§ DATA SECTION
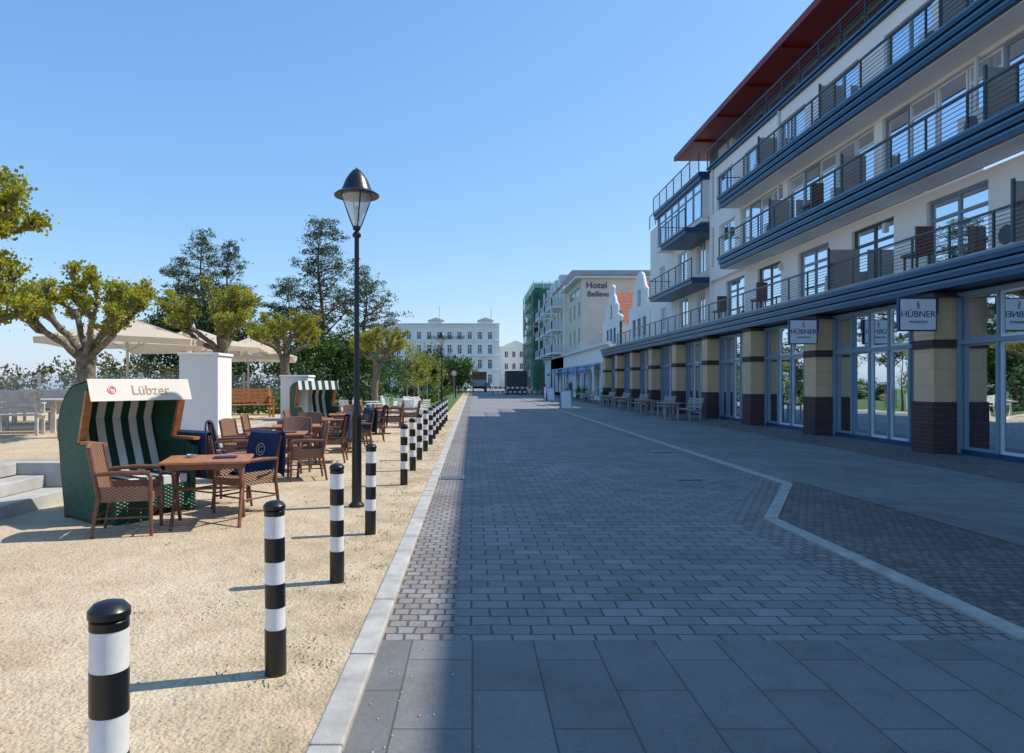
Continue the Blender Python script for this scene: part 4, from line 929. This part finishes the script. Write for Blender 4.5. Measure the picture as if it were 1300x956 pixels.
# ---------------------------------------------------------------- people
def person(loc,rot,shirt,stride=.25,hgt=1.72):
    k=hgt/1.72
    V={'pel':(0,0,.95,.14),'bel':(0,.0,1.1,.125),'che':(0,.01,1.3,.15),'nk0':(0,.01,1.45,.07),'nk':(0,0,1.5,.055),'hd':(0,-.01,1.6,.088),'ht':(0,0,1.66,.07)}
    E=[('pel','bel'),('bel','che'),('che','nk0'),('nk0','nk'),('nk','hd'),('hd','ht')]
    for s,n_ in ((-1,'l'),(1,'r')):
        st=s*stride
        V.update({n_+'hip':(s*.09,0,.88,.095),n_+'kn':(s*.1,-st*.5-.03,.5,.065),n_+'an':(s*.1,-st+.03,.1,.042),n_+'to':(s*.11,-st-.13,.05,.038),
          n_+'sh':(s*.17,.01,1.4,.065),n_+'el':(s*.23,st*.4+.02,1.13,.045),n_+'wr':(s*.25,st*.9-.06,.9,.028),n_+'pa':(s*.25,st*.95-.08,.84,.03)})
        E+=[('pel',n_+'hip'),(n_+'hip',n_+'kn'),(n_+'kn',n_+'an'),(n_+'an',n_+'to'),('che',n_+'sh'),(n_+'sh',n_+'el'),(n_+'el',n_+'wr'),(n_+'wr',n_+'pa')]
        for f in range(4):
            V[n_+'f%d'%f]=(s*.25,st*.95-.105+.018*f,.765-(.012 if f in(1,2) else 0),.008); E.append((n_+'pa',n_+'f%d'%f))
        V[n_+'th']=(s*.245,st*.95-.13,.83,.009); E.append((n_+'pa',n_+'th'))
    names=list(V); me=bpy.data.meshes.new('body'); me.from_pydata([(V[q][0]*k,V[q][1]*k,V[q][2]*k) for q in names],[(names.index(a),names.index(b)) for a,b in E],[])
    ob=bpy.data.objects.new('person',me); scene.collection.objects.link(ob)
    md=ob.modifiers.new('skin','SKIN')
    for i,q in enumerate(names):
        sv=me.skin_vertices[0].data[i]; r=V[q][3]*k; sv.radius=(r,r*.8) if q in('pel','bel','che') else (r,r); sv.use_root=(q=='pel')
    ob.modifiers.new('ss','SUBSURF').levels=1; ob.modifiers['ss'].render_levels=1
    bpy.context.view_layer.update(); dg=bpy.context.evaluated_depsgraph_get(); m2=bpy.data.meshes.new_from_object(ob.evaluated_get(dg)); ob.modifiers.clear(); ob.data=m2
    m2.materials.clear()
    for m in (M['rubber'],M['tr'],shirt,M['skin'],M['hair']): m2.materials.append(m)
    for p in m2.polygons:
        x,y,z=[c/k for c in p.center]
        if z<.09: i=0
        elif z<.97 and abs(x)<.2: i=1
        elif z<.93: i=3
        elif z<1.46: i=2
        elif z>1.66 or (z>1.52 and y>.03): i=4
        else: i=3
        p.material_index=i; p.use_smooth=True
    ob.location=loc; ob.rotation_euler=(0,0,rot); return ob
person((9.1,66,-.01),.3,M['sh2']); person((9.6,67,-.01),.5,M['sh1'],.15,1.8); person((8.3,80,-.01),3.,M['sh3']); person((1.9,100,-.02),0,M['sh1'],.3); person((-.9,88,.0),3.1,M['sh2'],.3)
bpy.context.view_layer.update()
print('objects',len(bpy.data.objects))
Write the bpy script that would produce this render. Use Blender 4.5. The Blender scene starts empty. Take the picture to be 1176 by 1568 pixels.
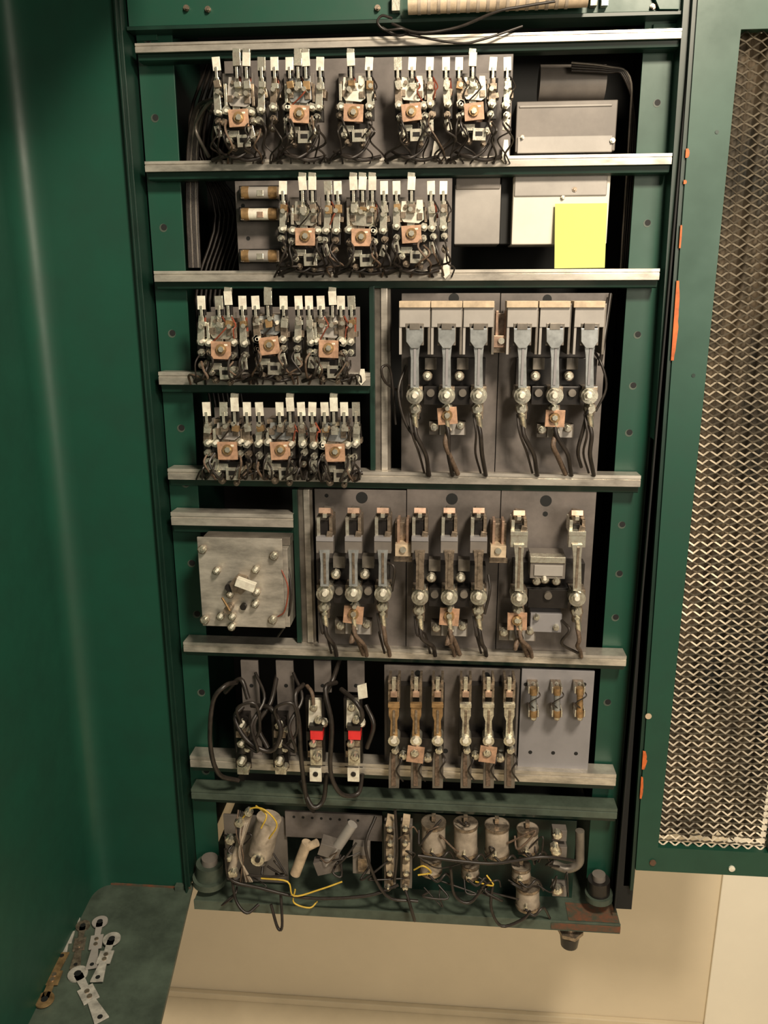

§ EXERCISE REQUIREMENTS
Set down the lines of the records above exactly, apart from the pictures.

§ COMPLETE RESPONSE
Continue the Blender Python script for this scene: part 4, from line 929. This part finishes the script. Write for Blender 4.5. Measure the picture as if it were 1300x956 pixels.
# ---------------------------------------------------------------- people
def person(loc,rot,shirt,stride=.25,hgt=1.72):
    k=hgt/1.72
    V={'pel':(0,0,.95,.14),'bel':(0,.0,1.1,.125),'che':(0,.01,1.3,.15),'nk0':(0,.01,1.45,.07),'nk':(0,0,1.5,.055),'hd':(0,-.01,1.6,.088),'ht':(0,0,1.66,.07)}
    E=[('pel','bel'),('bel','che'),('che','nk0'),('nk0','nk'),('nk','hd'),('hd','ht')]
    for s,n_ in ((-1,'l'),(1,'r')):
        st=s*stride
        V.update({n_+'hip':(s*.09,0,.88,.095),n_+'kn':(s*.1,-st*.5-.03,.5,.065),n_+'an':(s*.1,-st+.03,.1,.042),n_+'to':(s*.11,-st-.13,.05,.038),
          n_+'sh':(s*.17,.01,1.4,.065),n_+'el':(s*.23,st*.4+.02,1.13,.045),n_+'wr':(s*.25,st*.9-.06,.9,.028),n_+'pa':(s*.25,st*.95-.08,.84,.03)})
        E+=[('pel',n_+'hip'),(n_+'hip',n_+'kn'),(n_+'kn',n_+'an'),(n_+'an',n_+'to'),('che',n_+'sh'),(n_+'sh',n_+'el'),(n_+'el',n_+'wr'),(n_+'wr',n_+'pa')]
        for f in range(4):
            V[n_+'f%d'%f]=(s*.25,st*.95-.105+.018*f,.765-(.012 if f in(1,2) else 0),.008); E.append((n_+'pa',n_+'f%d'%f))
        V[n_+'th']=(s*.245,st*.95-.13,.83,.009); E.append((n_+'pa',n_+'th'))
    names=list(V); me=bpy.data.meshes.new('body'); me.from_pydata([(V[q][0]*k,V[q][1]*k,V[q][2]*k) for q in names],[(names.index(a),names.index(b)) for a,b in E],[])
    ob=bpy.data.objects.new('person',me); scene.collection.objects.link(ob)
    md=ob.modifiers.new('skin','SKIN')
    for i,q in enumerate(names):
        sv=me.skin_vertices[0].data[i]; r=V[q][3]*k; sv.radius=(r,r*.8) if q in('pel','bel','che') else (r,r); sv.use_root=(q=='pel')
    ob.modifiers.new('ss','SUBSURF').levels=1; ob.modifiers['ss'].render_levels=1
    bpy.context.view_layer.update(); dg=bpy.context.evaluated_depsgraph_get(); m2=bpy.data.meshes.new_from_object(ob.evaluated_get(dg)); ob.modifiers.clear(); ob.data=m2
    m2.materials.clear()
    for m in (M['rubber'],M['tr'],shirt,M['skin'],M['hair']): m2.materials.append(m)
    for p in m2.polygons:
        x,y,z=[c/k for c in p.center]
        if z<.09: i=0
        elif z<.97 and abs(x)<.2: i=1
        elif z<.93: i=3
        elif z<1.46: i=2
        elif z>1.66 or (z>1.52 and y>.03): i=4
        else: i=3
        p.material_index=i; p.use_smooth=True
    ob.location=loc; ob.rotation_euler=(0,0,rot); return ob
person((9.1,66,-.01),.3,M['sh2']); person((9.6,67,-.01),.5,M['sh1'],.15,1.8); person((8.3,80,-.01),3.,M['sh3']); person((1.9,100,-.02),0,M['sh1'],.3); person((-.9,88,.0),3.1,M['sh2'],.3)
bpy.context.view_layer.update()
print('objects',len(bpy.data.objects))
Write the bpy script that would produce this render. Use Blender 4.5. The Blender scene starts empty. Take the picture to be 1176 by 1568 pixels.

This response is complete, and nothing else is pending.